One more example and then we will move to a new topic called uniqueness of limits.
$\textbf{Example:} $ Show that $\left(\dfrac{2n^3-3n+5}{3n^3-5n^2+5n-7}\right)_{n=1}^{\infty}=\dfrac{2}{3}$
Consider $\left|\dfrac{2n^3-3n+5}{3n^3-5n^2+5n-7} - \dfrac{2}{3}\right|$. We will try to find simpler yet bigger inequalities.
$\left|\dfrac{2n^3-3n+5}{3n^3-5n^2+5n-7} - \dfrac{2}{3}\right|$=$\left|\dfrac{8n^2-19n+29}{3(3n^3-4n^2+5n-7)}\right|$ $\leq$ $\left|\dfrac{8n^2-19n+29}{3n^3-5n^2+5n-7}\right|$
Observe that for $n\geq 0$ the inequality is positive therefore,
$\dfrac{8n^2-19n+29}{3n^3-5n^2+5n-7}$ < $\dfrac{8n^2+29}{3n^3-4n2}$ < $\dfrac{8n^2+8n^2}{3n^3-4n^2}$=$\dfrac{16}{3n-4}$<$\dfrac{16}{3n-4}$ = $\dfrac{16}{3}\cdot\dfrac{1}{n-2}$ < $\epsilon$
Lastly,
$n-2 > \dfrac{ 16}{3 \epsilon}$ and therefore, $n > \dfrac{16}{3\epsilon} + 2$. We can choose $N = \left\lfloor \dfrac{16}{3\epsilon}\right\rfloor+2$.
Uniqueness is what we want
It is not that surprising to learn the property that states “the limit of a sequence is unique”. Because no sequence can approaches to two different values for the same index.

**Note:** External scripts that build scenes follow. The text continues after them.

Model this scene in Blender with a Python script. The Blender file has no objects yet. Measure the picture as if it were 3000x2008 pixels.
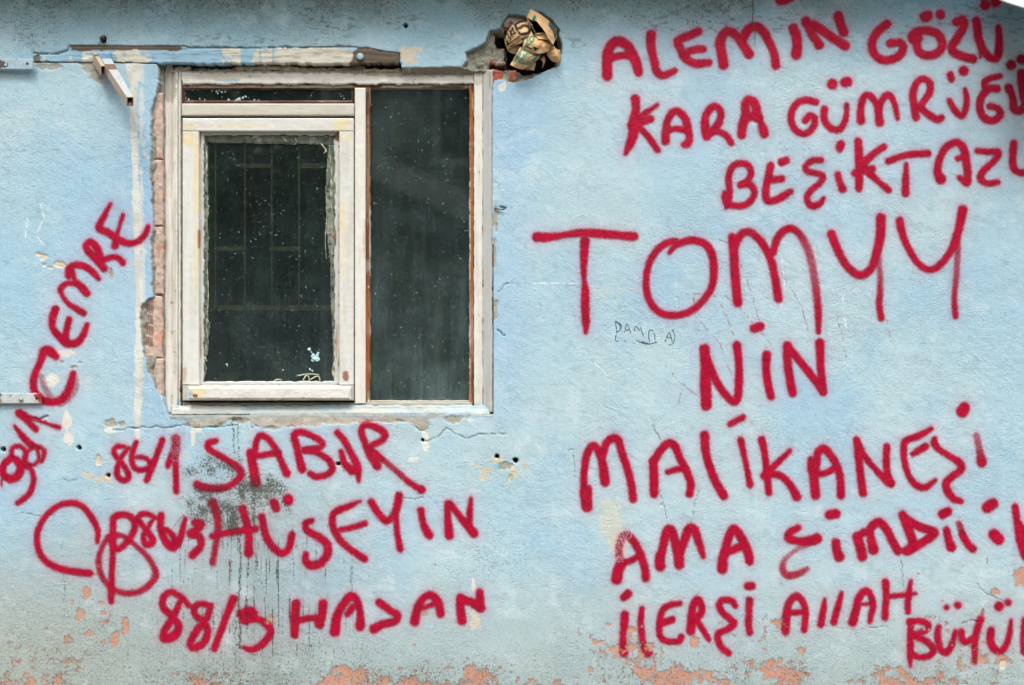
import bpy, math, random
import numpy as np

# ------------------------------------------------------------------ units
# survey coordinates of the facade: 750 units = 1 m, origin at upper left
S = 750.0
D = 5.0            # camera distance from the wall face
ZC = 1.6           # camera height
scene = bpy.context.scene
col = scene.collection
R = math.radians

# ------------------------------------------------------------------ camera
cam_d = bpy.data.cameras.new('camera')
cam_d.sensor_width = 36.0
cam_d.lens = 36.0 * D / 4.0
cam_d.clip_start = 0.05
cam_d.clip_end = 300
cam = bpy.data.objects.new('camera', cam_d)
cam.location = (0, -D, ZC)
cam.rotation_euler = (R(90), 0, 0)
col.objects.link(cam)
scene.camera = cam

# ------------------------------------------------------------------ light
SUN_EL, SUN_AZ = 62.0, -22.0      # azimuth from the street normal, negative = from the left
w = bpy.data.worlds.new("World"); scene.world = w; w.use_nodes = True
nt = w.node_tree; nt.nodes.clear()
sky = nt.nodes.new('ShaderNodeTexSky'); sky.sky_type = 'NISHITA'; sky.sun_disc = False
sky.sun_elevation = R(SUN_EL); sky.sun_rotation = R(180 + SUN_AZ)
sky.dust_density = 6.0; sky.air_density = 1.0; sky.ozone_density = 1.0
hs = nt.nodes.new('ShaderNodeHueSaturation'); hs.inputs['Saturation'].default_value = 0.08
bg = nt.nodes.new('ShaderNodeBackground'); bg.inputs['Strength'].default_value = 0.13
wo = nt.nodes.new('ShaderNodeOutputWorld')
nt.links.new(sky.outputs[0], hs.inputs['Color']); nt.links.new(hs.outputs[0], bg.inputs['Color'])
nt.links.new(bg.outputs[0], wo.inputs['Surface'])

sd_ = bpy.data.lights.new('sun', 'SUN'); sd_.energy = 1.5; sd_.angle = R(16); sd_.color = (1.0, 0.965, 0.92)
so = bpy.data.objects.new('sun', sd_); col.objects.link(so)
el, az = R(SUN_EL), R(SUN_AZ)
from mathutils import Vector
tosun = Vector((math.sin(az) * math.cos(el), -math.cos(az) * math.cos(el), math.sin(el)))
so.rotation_euler = tosun.to_track_quat('Z', 'Y').to_euler()

scene.view_settings.view_transform = 'Standard'
scene.view_settings.look = 'None'
scene.view_settings.exposure = 0.70
scene.view_settings.gamma = 1.0
scene.view_settings.use_curve_mapping = False
scene.render.engine = 'CYCLES'
try:
    scene.cycles.use_denoising = True
    scene.cycles.max_bounces = 6
    scene.cycles.diffuse_bounces = 3
    scene.cycles.transparent_max_bounces = 12
    scene.cycles.sample_clamp_indirect = 4.0
except Exception:
    pass

# ------------------------------------------------------------------ numpy helpers
f32 = np.float32
def srgb(r, g, b):
    c = np.array([r, g, b], float) / 255.0
    return np.where(c <= 0.04045, c / 12.92, ((c + 0.055) / 1.055) ** 2.4)

_tabs = {}
def vn(X, Y, sc, seed=0, sy=None):
    """value noise 0..1"""
    if seed not in _tabs:
        _tabs[seed] = np.random.RandomState(seed + 11).rand(256, 256).astype(f32)
    T = _tabs[seed]
    u = np.asarray(X, float) / sc; v = np.asarray(Y, float) / (sy or sc)
    iu = np.floor(u).astype(np.int64); iv = np.floor(v).astype(np.int64)
    fu = u - iu; fv = v - iv
    fu = fu * fu * (3 - 2 * fu); fv = fv * fv * (3 - 2 * fv)
    a = T[iu & 255, iv & 255]; b = T[(iu + 1) & 255, iv & 255]
    c = T[iu & 255, (iv + 1) & 255]; d = T[(iu + 1) & 255, (iv + 1) & 255]
    return (a * (1 - fu) + b * fu) * (1 - fv) + (c * (1 - fu) + d * fu) * fv

def fb(X, Y, sc, seed=0, octs=3, sy=None):
    """fractal noise about -1..1"""
    s = 0; a = 1.0; n = 0
    for k in range(octs):
        s = s + a * (vn(X, Y, sc / 2 ** k, seed * 7 + k, None if sy is None else sy / 2 ** k) * 2 - 1)
        n += a; a *= 0.55
    return s / n * 1.5

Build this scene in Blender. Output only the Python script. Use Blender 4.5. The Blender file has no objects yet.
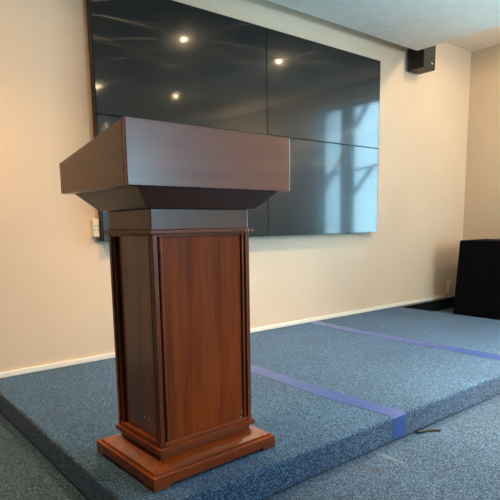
import bpy, bmesh, math, random
from mathutils import Vector, Matrix
random.seed(7)
scene = bpy.context.scene
col = scene.collection

# ------------------------------------------------------------------ materials
def new_mat(name):
    m = bpy.data.materials.new(name); m.use_nodes = True
    nt = m.node_tree
    b = nt.nodes['Principled BSDF']
    return m, nt, b

def N(nt, typ, **kw):
    n = nt.nodes.new(typ)
    for k, v in kw.items():
        if k in n.inputs: n.inputs[k].default_value = v
        else: setattr(n, k, v)
    return n

def ramp(nt, stops):
    r = nt.nodes.new('ShaderNodeValToRGB')
    els = r.color_ramp.elements
    while len(els) < len(stops): els.new(0.5)
    for e, (p, c) in zip(els, stops):
        e.position = p; e.color = (*c, 1)
    return r

def coords(nt, scale=(1, 1, 1), rot=(0, 0, 0)):
    tc = nt.nodes.new('ShaderNodeTexCoord')
    mp = nt.nodes.new('ShaderNodeMapping')
    mp.inputs['Scale'].default_value = scale
    mp.inputs['Rotation'].default_value = rot
    nt.links.new(tc.outputs['Object'], mp.inputs['Vector'])
    return mp.outputs['Vector']

def plain(name, color, rough=0.5, spec=0.5, metallic=0.0, bump=0.0, bscale=200.0, coat=0.0, var=0.04):
    m, nt, b = new_mat(name)
    v = coords(nt)
    no = N(nt, 'ShaderNodeTexNoise', Scale=bscale * 0.05, Detail=3.0)
    nt.links.new(v, no.inputs['Vector'])
    lo = tuple(max(0, c * (1 - var)) for c in color); hi = tuple(c * (1 + var) for c in color)
    r = ramp(nt, [(0.3, lo), (0.7, hi)])
    nt.links.new(no.outputs['Fac'], r.inputs['Fac'])
    nt.links.new(r.outputs['Color'], b.inputs['Base Color'])
    b.inputs['Roughness'].default_value = rough
    b.inputs['Specular IOR Level'].default_value = spec
    b.inputs['Metallic'].default_value = metallic
    b.inputs['Coat Weight'].default_value = coat
    if bump:
        n2 = N(nt, 'ShaderNodeTexNoise', Scale=bscale, Detail=2.0)
        nt.links.new(v, n2.inputs['Vector'])
        bp = N(nt, 'ShaderNodeBump', Strength=bump, Distance=0.002)
        nt.links.new(n2.outputs['Fac'], bp.inputs['Height'])
        nt.links.new(bp.outputs['Normal'], b.inputs['Normal'])
    return m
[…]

$\textbf{Theorem 1.1.:} $(The limit of a sequence is unique) If $\lim_{n\rightarrow \infty} a_n$ exists then it is unique.
$\textbf{Proof:} $ We will use proof by contradiction. Proof by contradiction is a powerful method of reasoning where you prove a statement is true by first assuming it’s false, and then showing that this assumption leads to a logical impossibility or an absurd result. Suppose that $\lim_{n\rightarrow \infty} a_n = L_1$ and $\lim_{n\rightarrow \infty} a_n = L_2$. Using the definition we have the followings:
$\lim_{n\rightarrow \infty} a_n = L_1,\ \forall \epsilon > 0,\ \exists N_1=N_1(\epsilon) : \forall n > N_1,\ |a_n-L_1| < \dfrac{\epsilon}{2}$
$\lim_{n\rightarrow \infty} a_n = L_2,\ \forall \epsilon > 0,\ \exists N_2=N_2(\epsilon) : \forall n > N_2,\ |a_n-L_2| < \dfrac{\epsilon}{2}$
Using triangle inequality from high-school knowledge,
$|L_1-L_2|$ = $|L_1-a_n + a_n - L_2|$ $\leq$ $|a_n - L_1| + |a_n - L_2|$ < $\dfrac{\epsilon}{2} + \dfrac{\epsilon}{2}$ = $\epsilon$. Observe that, for absolute value we have the following inequality $|L_1-L_2| \geq 0$. But we also have $\epsilon > |L_1-L_2|$. The only way out is $|L_1 - L_2| = 0$, which implies $L_1 = L_2$.